Di fronte a donne e uomini che la penseranno così, che vivranno così, e che – quindi – lavoreranno così, va da sé che l’utopia, semmai, sta nel convincersi di parlare tra dieci anni ancora allo stesso genere di professionisti. Di avere ancora la stessa cultura del lavoro. O lo stesso granitico (e inscalfibile) modello piramidale di management.

Si va verso un cambio di tutto, e lo si fa nell’interesse di tutti. Azienda e collaboratori. In che modo? Gettando già oggi le basi per una diversa visione dell’impresa di domani. Organizzazione nella quale manager e dipendenti vedranno nettamente scomparire, fino quasi ad azzerarsi del tutto, le distanze attuali. Ripartizione delle responsabilità, incremento dell’autonomia individuale, della possibilità di proposta, dell’assunzione d’iniziativa, quindi, di riflesso, della soddisfazione personale per la riuscita del proprio lavoro: eccoli i pilastri di questo nuovo patto manageriale tra azienda e collaboratori.

Il risultato? Un’impresa più snella eppure più ricca di idee, ma anche meno pachidermica e perciò più agile; in conclusione, più reattiva. E questo perché si tratterebbe in fondo di una organizzazione dove le decisioni si prendono a un metro da dove le cose accadono. Senza troppi filtri né intermediazioni, né tempi (morti) di approvazione. Dove una minore concentrazione di potere nelle mani di pochi coinciderà – giocoforza – con più responsabilità individuali, ovvero più partecipazione.

Che poi è il vero tema di questa rivoluzione digitale: da un lato automatizzare quante più possibili attività a basso valore aggiunto, dall’altro capitalizzare ogni genere di intuizione prodotta dall’apporto umano dei collaboratori. Non più semplici esecutori materiali nell’impresa di domani, ma attori responsabili in toto della qualità del proprio segmento produttivo. Manager, insomma, a tutti gli effetti.

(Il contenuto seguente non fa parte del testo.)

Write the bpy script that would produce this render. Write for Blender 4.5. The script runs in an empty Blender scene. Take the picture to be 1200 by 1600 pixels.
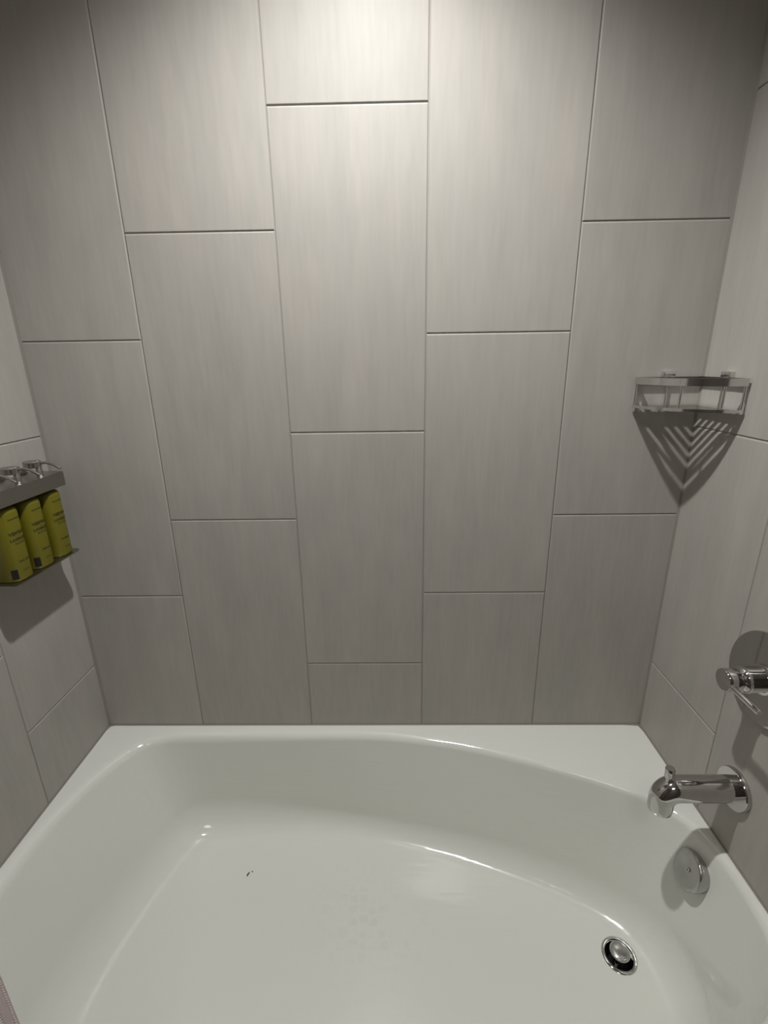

Arrivati a questo punto immaginiamo l’obiezione: tutti manager quindi nessun manager? Nient’affatto. Questa gestione partecipativa non cancella i ruoli nè le fasi di supervisione, ma ha dalla sua l’unica pretesa di aprire la strada a un management del tutto inedito: una funzione non più verticale, ma orizzontale, necessariamente aperta al dialogo e alla condivisione di buone pratiche e di performance vincenti. E, anche per questo, sopra ogni cosa, finalmente stimolata ad acquisire i migliori collaboratori presenti sul mercato. Che si tratti di battitori liberi o di intere divisioni, non fa differenza.

Sarà il metodo, e solo lui, a contare. E quindi o sarà partecipativa l’impresa di domani, o non sarà affatto.